En Iran, l'opposition réformatrice est parvenue à organiser sa première manifestation antigouvernementale depuis un an à Téhéran, malgré les avertissements des autorités qui avaient interdit tout rassemblement et massivement déployé les forces de l'ordre. Alors que ces rassemblements étaient silencieux au départ, certains manifestants ont commencé à crier des slogans antigouvernementaux, comme « mort au dictateur » ou « Ya Hossein, Mir Hossein » (allusion au leader d'opposition Mir Hossein Moussavi) et ont incendié des poubelles, selon des témoignages rapportés par des sites d'opposition ou recueillis par l'AFP. Des incidents ont éclaté en plusieurs endroits de Téhéran entre des milliers de manifestants et les forces de l'ordre qui ont fait usage de gaz lacrymogènes. « Plusieurs centaines de personnes » auraient été arrêtées, selon le site Kaleme.com de M. Moussavi, qui cite des « témoignages non confirmés ». Une personne a été tuée et plusieurs autres ont été blessées par des tirs lors d'une manifestation, a annoncé l'agence de presse FARS.
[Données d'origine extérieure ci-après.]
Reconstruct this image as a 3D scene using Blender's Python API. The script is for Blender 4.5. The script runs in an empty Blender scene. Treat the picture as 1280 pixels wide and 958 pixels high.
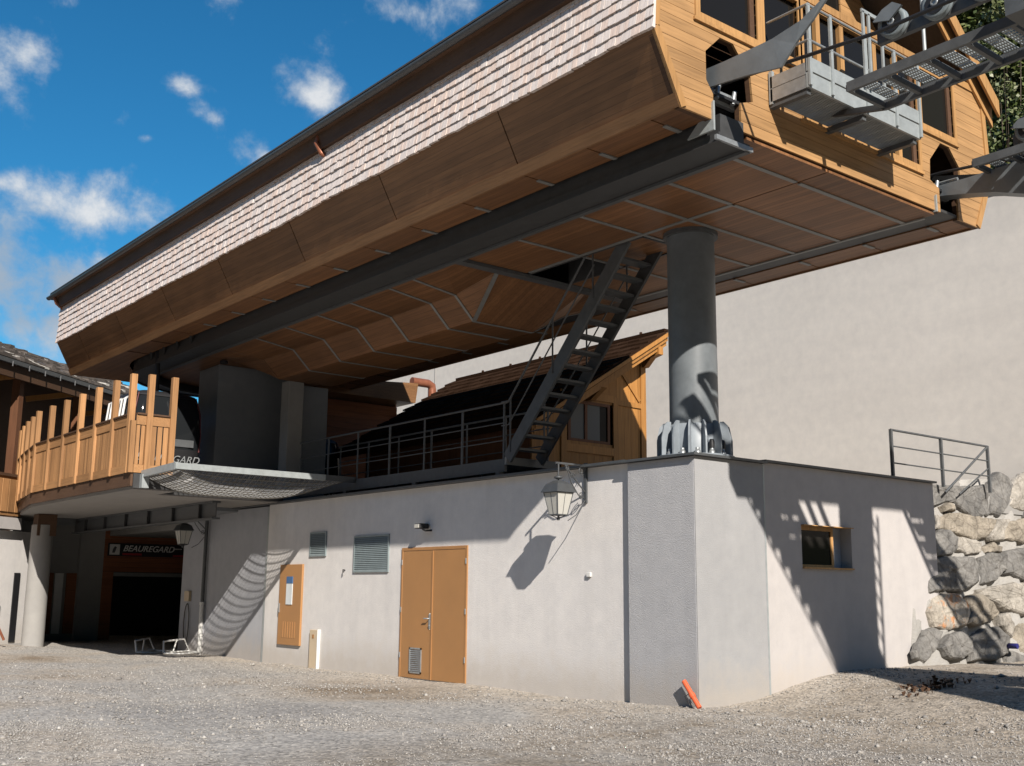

Réagissant à ces informations, la secrétaire d'État américaine Hillary Clinton a affirmé hier que les États-Unis soutiennent les revendications des manifestants iraniens, tout en exhortant Téhéran à suivre l'exemple égyptien en « ouvrant » son système politique.
Parallèlement, à Bahreïn, quelques centaines de personnes ont bravé l'interdiction de manifester dans plusieurs villages chiites, où des heurts ont fait au moins un mort, selon des témoins. Plus de 20 personnes ont en outre été blessées, dont une grièvement, lors d'affrontements survenus dans des villages chiites des environs de la capitale Manama.
Au village de Nuwaïdrat, la police a fait usage de gaz lacrymogènes et de balles en caoutchouc pour disperser des manifestants réclamant la libération de détenus chiites. « Ils étaient 2 000 assis dans la rue exprimant leurs revendications lorsque la police a commencé à tirer », a dit à Reuters Kamel, qui n'a voulu décliner que son prénom.
Le climat était totalement différent à Manama où des partisans du gouvernement ont fait retentir les avertisseurs des voitures et agité des drapeaux bahreïnis pour célébrer le 10e anniversaire de la Charte nationale.
En Irak, la manifestation se voulait romantique, à l'occasion de la Saint-Valentin : quelques centaines de jeunes se sont rassemblés, avec des roses et des ballons rouges, dans le centre de Bagdad, pour exprimer « l'amour de leur pays » et critiquer la cupidité des dirigeants. Le Premier ministre irakien Nouri al-Maliki a affirmé que les demandes des manifestants étaient « légitimes » et qu'il fallait que les ministres agissent pour les satisfaire.